Mortgage advances, the largest component of PSCE and the main contributor to PSCE growth over the past few months, continued to grow in August, to 30,3% year on year, up from 30,2% in July.

"Expectations of two more rate increases of 50 basis points each could act as a catalyst to the slowdown in mortgage advances in the coming months," said Standard Bank economist Shireen Darmalingam.

However, she said, the full effect of these rate increases would not be felt immediately.

Leasing finance grew 20,7% year on year, unchanged from July, while instalment sales credit slowed to 16% year on year, compared with 18,1% previously.

"August, September and October are cyclically strong months in terms of vehicle sales and are expected to support leasing finance during these months," Darmalingam said.

Furthermore, a couple of dozen new model launches were expected at the Auto Africa 2006 Expo this month, which were expected to drive vehicle sales in the last quarter of this year and into next year, she said.

Although the still-high credit figures and rising inflation have raised speculation that rates could rise higher than expected, analysts are of the mind that 200 basis points should be enough.

"For now, we do not expect any hikes in 2007 because we expect the 100 basis points of rate tightening plus the further 100 basis points expected over the rest of 2006 to rein in consumer demand," Mageza said.

"We should begin to see significant slowdown in credit demand around October.
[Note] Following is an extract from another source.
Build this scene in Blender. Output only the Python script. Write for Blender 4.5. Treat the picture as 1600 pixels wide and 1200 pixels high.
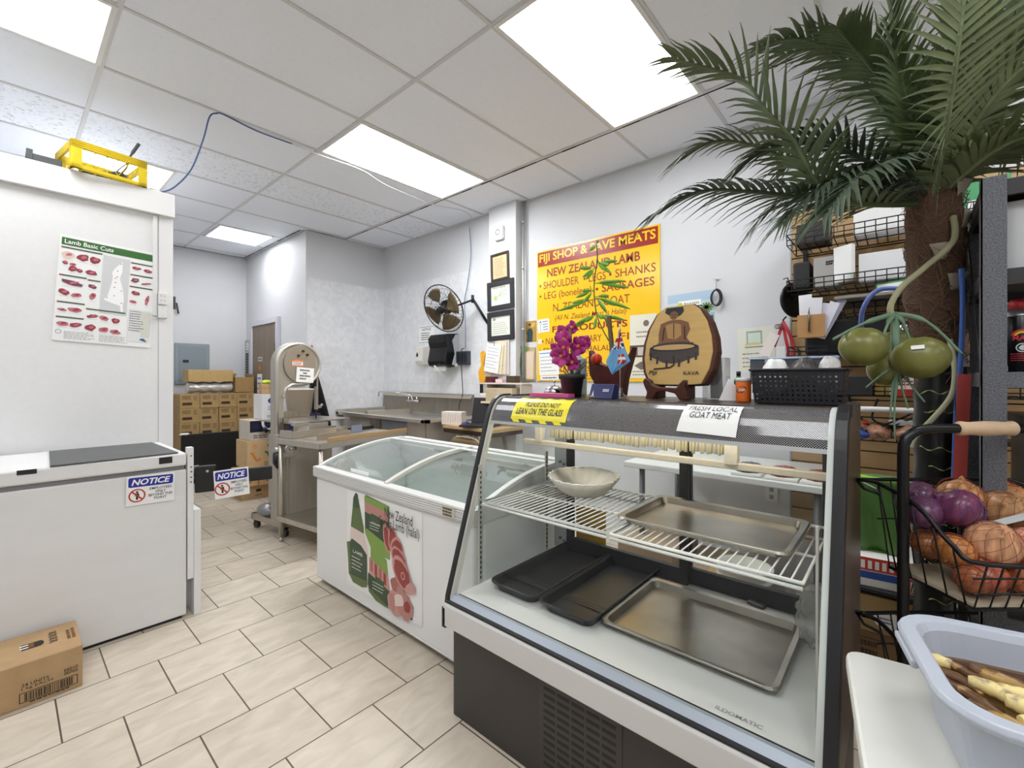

By that time, the pipeline of approved but still unregistered mortgage loans from before the June and August hikes should be clear. That is, the mortgage data would reflect post-rate hike behaviour."

However, Mageza said, should the high rates of credit demand persist then the Bank would have to tighten policy even further. Growth in asset-backed credit was expected to ease in the months ahead, said Nedbank chief economist Dennis Dykes.

"This slowdown is likely to come mainly from softer household debt as the impact of rising interest rates and sharply higher debt levels start to affect consumers."

Corporate demand for debt is, however, expected to remain robust, given the expected acceleration in fixed investment activity.